I think we've had a good month, but it's hard to tell without a better sense of exactly what our financial performance was. The information you've given me is really of little use unless it's better structured and presented. Please come to my office first thing tomorrow.
Marissa Gardner, Director of the Catalog Division of Sidney’s Art Gallery, was speaking by phone to Brandon Cohan, the bookkeeper she had hired to help her keep track of the financial performance of the gallery's catalog division. Prior to hiring Mr. Cohan, Ms. Gardner had asked the gallery's accountants to create a general journal and enter the Catalog Division's pre-opening financial transactions in it (Exhibit 1). Mr. Cohan's job was to maintain this system, but, as of the middle of October, he had only prepared a list of financial events (Exhibit 2), which he had given to Ms. Gardner. It was this she was discussing in her conversation with him.
BACKGROUND
Sidney's Art Gallery contained a vast array of Italian works of art, some dating back to the 17th and 18th centuries. Its founder, Daniel Sidney, was the son of a wealthy New Jersey family with strong ties to Southern Italy and Sicily. Unlike his siblings, Mr. Sidney had decided at an early age not to enter the family business, and instead had developed an interest in art. Following graduation from college, he moved to Italy, where he lived for several years, purchasing paintings of some of Italy's best known masters, as well as marble busts, statues, tapestries, and other valuable art works.
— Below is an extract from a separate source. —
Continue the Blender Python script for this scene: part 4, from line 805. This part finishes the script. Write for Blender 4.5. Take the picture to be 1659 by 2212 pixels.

When Mr. Sidney returned to the United States in the early 1980s, he brought his collection with him, which by this time had become quite large. In order to house it suitably, he purchased an 18th century mansion, located in the downtown area of Newark. Shortly thereafter he married and began to raise a family.
Finding the mansion and its works of art unsuited to the activities of small children, and with increasing strains on his financial resources, he decided to convert the entire building into an art gallery. Although he was the major shareholder in the gallery, and chairman of its board of directors, he remained only marginally involved with the gallery's day-to-day operating activities, preferring instead to devote his time and energies to his growing family. Also, at his father's irresistible insistence, Mr. Sidney had become increasingly involved with the family's business activities, and this, combined with his increasing interactions with his own family, left him with little time to devote to the gallery. . . .
Assignment
- Set up T accounts for each account named in the general journal. Post entries 1 through 8 to these accounts, using the item number as a reference.
- Analyze the transactions in Exhibit 2, and post them to the T accounts, using the item number as a reference.
- Consider any adjusting entries that are required. Number them beginning with 19, and post them to the T accounts, using the item number as a reference.
- Prepare closing entries, and post them to the T accounts, using the letters A, B, C, etc. as a reference
- Prepare an income statement for September and a balance sheet as of September 30.
- What should Ms. Gardner tell the board of directors and Mr. Sidney about these statements?